Now wait…. This is not just wrong; it’s a serious error. The district attorney is a Los Angeles County jurisdiction while the Los Angeles Police Department is a city agency. It’s amusing to think of Cooley traipsing into the city archives at the C. Erwin Piper Technical Center on Ramirez and making the staff hand over their material from the LAPD.

What actually happened is that the district attorney’s office was cleaning house and shoveled papers that looked important into boxes. The papers aren’t the least bit organized and material from one investigation is mixed up in another. I should know—every Wednesday for a year, I visited the district attorney’s office and read old murder cases, thanks to the very generous people there.

In the case of the Black Dahlia material (which I thoroughly inventoried and indexed, and yes, I have a copy of every bit of it except for the body shots—which nobody is allowed to copy) items from several other murder investigations have been erroneously included to rather awkward results. An unlabeled photograph in the Dahlia files is identified in "Mogul" as poor old Maurice Clement—when in fact it’s Salvadore Torres Vara, a suspect in another murder. The only people who would know better are those of us who have seen not only the Dahlia files but other cases.

I’m getting way ahead of myself. But it’s disturbing when a purportedly well-researched and well-documented book about a crime tries to sound authoritative while making a gross factual blunder on such an elementary issue.

For the first time, the district attorney's files reveal the bizarre modus operandi of the crime, establish a time line of where the victim lived in the last years of her life, identify the people she knew, and provide a list of all the suspects....

Well, not for the first time. The transcript of the inquest appears in one form or another in several books. But the time line in the district attorney's files is quite pertinent to "Mogul," for it shows conclusively that Elizabeth Short wasn't anywhere near Los Angeles in 1944 or 1945 (despite the lengthy treatment in "Severed" or "Dahlia Avenger." There goes the Georgette Bauerdorf/Hollywood Canteen connection) . Another inconvenient little detail swept under the rug because only the people who have seen the files know better.

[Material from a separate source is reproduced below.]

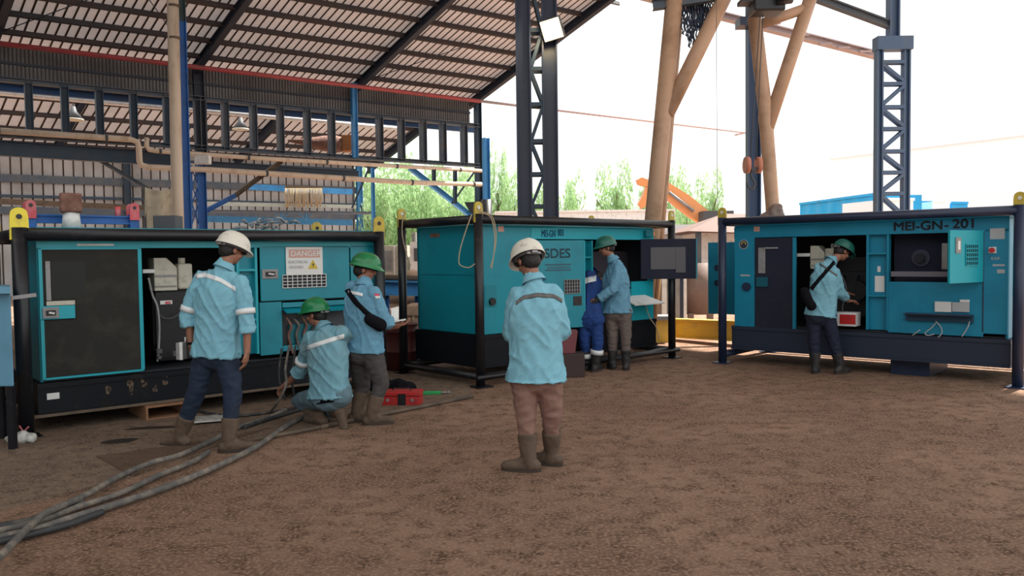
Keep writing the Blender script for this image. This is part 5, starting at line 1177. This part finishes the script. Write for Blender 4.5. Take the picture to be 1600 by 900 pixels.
        if armband:
            for a, t in armband:
                sh, el = P['sh' + a], P['el' + a]; wr = P['wr' + a]
                c_ = sh.lerp(el, t) if t <= 1 else el.lerp(wr, t - 1); d = (el - sh).normalized() if t <= 1 else (wr - el).normalized()
                b = MB(); b.tube([c_ - d * .022, c_ + d * .022], .078 if t < .8 else .074, 22); b.build('reflective_band', stripem if stripem == 'refl' else 'refl', sh_o)
    # trousers
    if pants:
        b = MB(); b.ell(H_ - ax * .02, .165 * girth, .12 * girth, .12, None); pf = random.uniform(0, 30)
        for a in 'LR':
            hp_, kn, an = P['hip' + a], P['knee' + a], P['ank' + a]; b.caps(hp_, .102 * girth, kn, .076); b.caps(kn, .076, an + (kn - an).normalized() * max(.06, .235 - an.z), .056)
        b.caps(P['hipL'], .11, P['hipR'], .11); b.caps(H_, .12, H_ + ax * .06, .10)
        tr_ = mobj('trousers', bake(b, .0115, 3, lambda co, n: .009 * (.6 - abs(noise.noise(V((co.x * 11, co.y * 11, co.z * 16 + pf)))) * 2)), pants, body)
        if pantband:
            for a, t in pantband:
                kn, an = P['knee' + a], P['ank' + a]; c_ = kn.lerp(an, t); d = (an - kn).normalized(); b = MB(); b.tube([c_ - d * .03, c_ + d * .03], .088, 20); b.build('reflective_band', 'refl', tr_)
        if belt:
            b = MB(); c_ = H_ + ax * -.02; r_ = .155; sd = sideH; fr = ax.cross(sd); b.loft([[c_ + ax * z + sd * .19 * math.cos(q) + fr * .135 * math.sin(q) for q in [2 * PI * i / 28 for i in range(28)]] for z in (-.03, .03)]); b.build('undershirt', 'bag', body)
    # boots
    for i, a in enumerate('LR'):
        kn, an = P['knee' + a], P['ank' + a]; tdir = toes[i]; d = (kn - an).normalized()
        b = MB()
        if isinstance(tdir, (int, float)) or tdir is None:
            t_ = math.radians(tdir if tdir is not None else face); td = V((math.sin(t_), math.cos(t_), 0)); hl = V((an.x, an.y, .045)) - td * .045
            b.tube([V((an.x, an.y, .05)), V((an.x, an.y, .10)).lerp(an, .5), an + d * .06, an + d * max(.1, .27 - an.z)], [.055, .056, .064, .074], 18)
            b.caps(hl, .046, hl + td * .13, .044); b.caps(hl + td * .12, .044, hl + td * .215 - V((0, 0, .008)), .036); b.caps(V((an.x, an.y, .1)), .05, hl + td * .1 + V((0, 0, .01)), .045)
            me = bake(b, .008, 2, lambda co, n: .004 * noise.noise(co * 25))
            for v_ in me.vertices: v_.co.z = max(v_.co.z, .012)
            bo = mobj('boot', me, bootm, body)
            b = MB(); sd = V((td.y, -td.x, 0)); pts = []
            for q in range(20):
                an_ = 2 * PI * q / 20; x = math.cos(an_); y = math.sin(an_); pts.append(hl + td * (.085 + .165 * y * (1 if y > 0 else .8)) + sd * .048 * x); pts[-1].z = .0
            b.prism(pts, (0, 0, .022)); b.build('sole', 'sole', bo)
        else:  # kneeling foot, toe direction given as a vector
            td = V(tdir).normalized(); b.caps(an + d * .14, .066, an, .055); b.caps(an - td * .03, .045, an + td * .14, .042); b.caps(an + td * .13, .042, an + td * .19, .036)
            me = bake(b, .008, 2, lambda co, n: .004 * noise.noise(co * 25)); bo = mobj('boot', me, bootm, body)
            zmin = min(v_.co.z for v_ in me.vertices)
            if zmin < .004:
                for v_ in me.vertices: v_.co.z = max(v_.co.z, .004)
    # helmet
    if helmet:
        n1, n2 = 36, 12; ho = hc + up * .042 * k; b = MB(); G = []
        def hpnt(q, r, z): return ho + HM @ V((.118 * r * math.sin(q), .143 * r * math.cos(q) + .004, z)) * k
        for i in range(n2 + 1):
            t = PI / 2 * i / n2; r = math.cos(t) ** .85 if i < n2 else 0.0; z = .118 * math.sin(t)
            row = []
            for j in range(n1 + 1):
                q = 2 * PI * j / n1; rdg = .006 * math.exp(-(math.sin(q) / .18) ** 2) * math.sin(t) if abs(math.sin(q)) < .5 else 0
                row.append(hpnt(q, max(r, .001), z + rdg))
            G.append(row)
        rim = []
        for j in range(n1 + 1):
            q = 2 * PI * j / n1; fr = max(0, math.cos(q)) ** 1.5; ext = 1.06 + .26 * fr; rim.append(hpnt(q, ext, -.010 - .012 * fr))
        rim2 = [p - up * .012 for p in rim]
        b.grid([rim2, rim] + G); hm = b.build('helmet', helmet, body); q = hm.modifiers.new('s', 'SOLIDIFY'); q.thickness = .004
        hm2 = hm.modifiers.new('ss', 'SUBSURF'); hm2.levels = 0; hm2.render_levels = 1
        b = MB(); row = lambda r, z: [hpnt(2 * PI * j / n1, r, z) for j in range(n1 + 1)]
        b.grid([row(.88, .0), row(.86, -.035)]); q = b.build('headband', 'bag' if helmet != 'hwhite' else 'darkgrey', hm).modifiers.new('s', 'SOLIDIFY'); q.thickness = .006
        b = MB(); b.bar(hpnt(PI - .5, .90, -.03), hpnt(PI + .5, .90, -.03), .012, .016, up); b.bar(hpnt(PI, .92, -.04), hpnt(PI, .92, -.015), .04, .016, f); b.build('ratchet', 'grey', hm)
    return body, W, base

G3f = None
# tall man at the left generator
bodyA, WA, bA = person('tall man in white helmet, light blue shirt and dark jeans at the left generator', 6.55,
    dict(hipL=(322, 553, 0), hipR=(353, 553, -.02), kneeL=(307, 612, 0), kneeR=(364, 612, -.08), ankL=(283, 675, .05), ankR=(358, 683, -.16),
         shL=(311, 432, .03), shR=(377, 438, -.05), elL=(294, 492, .02), elR=(386, 503, -.08), wrL=(299, 540, .02), wrR=(386, 549, -.1),
         neck=(352, 414, 0), head=(362, 391, .04)), 38, 22, 'shirt', 'jeans', 1, 'hwhite', .38, (-75, 72),
    hand=(((.25, .1, -1), (-.6, -.8, 0), .3), ((-.15, 0, -1), (1, 0, 0), .35)),
    stripe=([(290, 433), (322, 430), (345, 438), (368, 452)], 7.5), armband=(('L', .85), ('R', .75)), hem=.02)
b = MB(); wr = WA['wrL'] ; d = (WA['wrL'] - WA['elL']).normalized(); b.tube([wr - d * .03, wr - d * .01], .036, 16); b.v = [p - bA for p in b.v]; b.build('wristwatch', 'bag', bodyA)
b = MB(); q = AY(284, 548, 6.6); b.box(q.x - .028, q.x + .028, 6.55, 6.63, q.z - .07, q.z + .07); o = b.build('meter_box', 'grey', bev=.004); tag(o, 'small grey and white meter box at the left hand of the tall man', 'meter')
b = MB(); b.box(q.x + .006, q.x + .03, 6.54, 6.55, q.z - .07, q.z + .075); b.tube([q + V((.02, .03, .07)), q + V((.02, .03, .11))], .008, 8); b.build('front_strip', 'white', o)
# crouching man
Yk = AZ(545, 668).y
bodyB, WB, bB = person('crouching man in faded blue shirt and green helmet reaching under the left generator', Yk,
    dict(hipL=(500, 622, .06), hipR=(532, 617, -.04), kneeL=(468, 626, .42), kneeR=(512, 640, .32), ankL=(500, 652, .12), ankR=(530, 643, -.02),
         shL=(483, 527, .12), shR=(538, 516, -.02), elL=(471, 578, .25), elR=(548, 540, .30), wrL=(447, 600, .32), wrR=(520, 560, .5),
         neck=(505, 510, .1), head=(494, 491, .16)), -62, 8, 'shirt2', 'palejeans', 1, 'hgreen', .35, (-60, (.35, -.2, -1)),
    stripe=([(479, 544), (508, 534), (538, 525)], 7), armband=(('L', .75),), hem=.0, belt=True, hemw=1.04, girth=1.05)
# standing man with sling bag
Ys = AZ(585, 662).y
bodyC, WC, bC = person('man in blue shirt with black sling bag and green helmet reading a paper', Ys,
    dict(hipL=(557, 548, .06), hipR=(580, 548, -.04), kneeL=(566, 604, .18), kneeR=(596, 598, -.0), ankL=(558, 634, .1), ankR=(581, 645, -.04),
         shL=(551, 447, .1), shR=(586, 457, -.1), elL=(572, 498, .28), elR=(601, 503, -.06), wrL=(608, 512, .2), wrR=(617, 508, .02),
         neck=(569, 441, .02), head=(570, 421, .05)), 78, 12, 'shirt3', 'greypants', 1, 'hgreen', .55, (95, 80),
    hand=(((1, .1, .1), (0, .2, -1), .5), ((1, .3, .1), (0, 0, -1), .5)), stripe=([(544, 456), (567, 461)], 5), hem=.0, girth=1.05, armband=None)
q = AY(622, 496, Ys); b = MB(); b.prism([AY(611, 482, Ys + .02), AY(623, 479, Ys + .1), AY(623, 500, Ys + .06), AY(612, 508, Ys)], (0, .004, .002)); o = tag(b.build('paper_sheet', 'paper'), 'folded white paper held up by the man with the sling bag', 'paper')
b = MB(); b.bar(AY(612, 503, Ys - .02), AY(634, 499, Ys), .07, .01); tag(b.build('phone', 'white'), 'flat white phone in the hands of the man with the sling bag', 'phone')
def slingbag(W, base, body, Y0, strap, bagpts, label, wd=.045):
    sh = [c for c in body.children if c.name.startswith('shirt')][0]; bb = MB(); G = []; pts = spline([V((x, y, 0)) for x, y in strap], 6)
    for i, p in enumerate(pts):
        t = (pts[min(i + 1, len(pts) - 1)] - pts[max(i - 1, 0)]).normalized(); s_ = V((-t.y, t.x, 0)); row = []
        for k in (-1, 0, 1):
            q = p + s_ * k * wd / 2 * F / Y0; o_ = EYE - base; dd = ray(q.x, q.y); ok, loc, nor, ix = sh.ray_cast(o_, dd.normalized())
            row.append(base + (loc + nor * .008) if ok else None)
        if all(r is not None for r in row): G.append(row)
    root = None; b = MB(); P = [AY(x, y, Y0 + d_) for x, y, d_ in bagpts]
    for a, c in zip(P, P[1:]): b.caps(a, .055, c, .062)
    me = bake(b, .01, 2); root = mobj('sling_bag', me, 'bag'); tag(root, label, 'bag')
    if len(G) > 1: bb.grid(G); q = bb.build('strap', 'bag', root).modifiers.new('s', 'SOLIDIFY'); q.thickness = .008; q.offset = 1
slingbag(WC, bC, bodyC, Ys, [(541, 441), (543, 452), (553, 468), (568, 484), (582, 496), (592, 502)], [(578, 499, -.18), (594, 508, -.14)], 'black sling bag at the waist of the man reading a paper')
b = MB(); q = AY(588, 462, Ys - .22)
def patch(body, base, Y0, px, name, m):
    sh = [c for c in body.children if c.name.startswith('shirt')][0]; G = []
    for r_ in px:
        row = []
        for x, y in r_:
            ok, loc, nor, ix = sh.ray_cast(EYE - base, ray(x, y).normalized()); row.append(loc + nor * .005 if ok else None)
        G.append(row)
    if all(p is not None for r_ in G for p in r_): b = MB(); b.grid(G); b.build(name, m, sh)
patch(bodyC, bC, Ys, [[(585, 459), (588, 459), (591, 459)], [(586, 462), (589, 462), (593, 462)]], 'flag_patch_red', 'pink')
patch(bodyC, bC, Ys, [[(586, 462.3), (589, 462.3), (593, 462.3)], [(587, 466), (590, 466), (594, 466)]], 'flag_patch_white', 'paper')
# central man
Ym = AZ(835, 735).y
bodyD, WD, bD = person('man with dirty white helmet, long light blue shirt and pink trousers, back to camera', Ym,
    dict(hipL=(818, 588, 0), hipR=(857, 588, 0), kneeL=(822, 648, 0), kneeR=(862, 646, .05), ankL=(826, 712, -.02), ankR=(862, 704, .14),
         shL=(807, 458, .0), shR=(866, 456, .0), elL=(798, 520, .03), elR=(879, 518, .03), wrL=(818, 528, .28), wrR=(862, 524, .28),
         neck=(833, 434, .01), head=(826, 408, .05)), -22, 26, 'shirt', 'pinkpants', 1, 'hwhite', .5, (-78, -62),
    stripe=([(806, 474), (818, 465), (840, 461), (866, 463), (878, 470)], 6.5), stripem='refldk', hem=.03, hemw=1.06, girth=1.02, headr=1.02)
# man in overalls and man with green helmet at middle generator
Ye = AZ(930, 582).y
person('man in royal blue overalls with white bands leaning into the middle generator', Ye + .1,
    dict(hipL=(912, 500, .05), hipR=(932, 500, -.02), kneeL=(914, 538, .05), kneeR=(934, 538, -.02), ankL=(916, 572, .1), ankR=(930, 572, .0),
         shL=(912, 430, .32), shR=(929, 434, .25), elL=(915, 462, .4), elR=(935, 462, .35), wrL=(925, 460, .6), wrR=(945, 460, .55),
         neck=(925, 428, .5), head=(932, 436, .68)), 20, 60, 'coverall', 'coverall', 1, None, .9, (20, 30), stripe=([(908, 441), (921, 437), (935, 434)], 9), hem=.02, girth=.86, pantband=(('L', .5), ('R', .35)), bootm='bootdk', headr=.95)
Yf = AZ(965, 578).y
person('man in light blue shirt, taupe trousers and dark green helmet at the open middle generator', Yf,
    dict(hipL=(955, 488, .05), hipR=(975, 488, -.03), kneeL=(957, 525, .03), kneeR=(978, 524, -.03), ankL=(957, 560, .06), ankR=(978, 560, -.02),
         shL=(958, 414, .14), shR=(968, 414, -.08), elL=(945, 448, .16), elR=(957, 452, -.14), wrL=(935, 462, .2), wrR=(934, 468, -.1),
         neck=(957, 404, .03), head=(948, 387, .05)), -88, 12, 'shirt3', 'browntrs', 1, 'hteal', .9, (-10, 15), hem=.0, girth=.98, gloves=True, bootm='bootdk', collar=True)
# man at right generator
Yg = AZ(1300, 584).y
bodyG, WG, bG = person('man in light blue shirt, navy trousers and dark green helmet at the right generator', Yg,
    dict(hipL=(1272, 492, .05), hipR=(1293, 494, -.03), kneeL=(1272, 535, .06), kneeR=(1303, 535, -.02), ankL=(1274, 568, .06), ankR=(1312, 568, -.02),
         shL=(1279, 416, .1), shR=(1306, 423, -.06), elL=(1290, 445, .3), elR=(1313, 458, .0), wrL=(1318, 455, .3), wrR=(1326, 470, .12),
         neck=(1300, 407, .05), head=(1316, 393, .1)), 72, 30, 'shirt', 'navypants', 1, 'hteal', .6, (30, 60), hand=(None, ((1, .4, -.1), (0, 0, 1), .4)),
    stripe=([(1273, 408), (1288, 417), (1308, 431)], 3.5), stripem='refldk', hem=.0, girth=.96, bootm='bootdk')
slingbag(WG, bG, bodyG, Yg, [(1304, 409), (1298, 416), (1286, 430), (1274, 444), (1268, 452)], [(1257, 455, -.06), (1262, 468, -.09), (1268, 478, -.13)], 'black sling bag hanging on the back of the man at the right generator')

The files also reveal the Herculean effort by the upper echelons of the Los Angeles Police Department to cover up the nature of the crime.

In a word: No. There's nothing about any sort of cover-up in the district attorney's files. In fact, the files reveal just the opposite--no sign of anything other than a harried and harassed Police Department victimized by the overzealous police psychiatrist, Dr. Joseph Paul DeRiver, who sincerely but erroneously believed he had solved the case by accusing Leslie Dillon. DeRiver's actions prompted the 1949 Los Angeles County Grand Jury to investigate the case, the reason for the district attorney's files on Elizabeth Short. The Dillon matter constitutes the vast majority of the district attorney's files.

The next paragraph is quite handily done. Wolfe quickly dispenses with "Dahlia Avenger," Mary Pacios' "Childhood Shadows," Janice Knowlton's "Daddy Was the Black Dahlia Killer" and makes peace with "Severed," paving the way for inclusion of John Gilmore's book, which is 25% mistakes and 50% fiction, as we'll see later.

Will Fowler, first reporter on the scene....

Ah, no. Even I fell for that one. Will was one of the last ones there. His story about arriving at the crime scene with Felix Paegel, getting his picture taken with the body (he always claimed the photo had "vanished"), rushing to the Examiner to put out an extra, and returning to the crime scene to "fool the competition" is utterly false. No copy of the supposed extra has ever surfaced and photos of the crime scene completely disprove his claims of being the first reporter at the crime scene.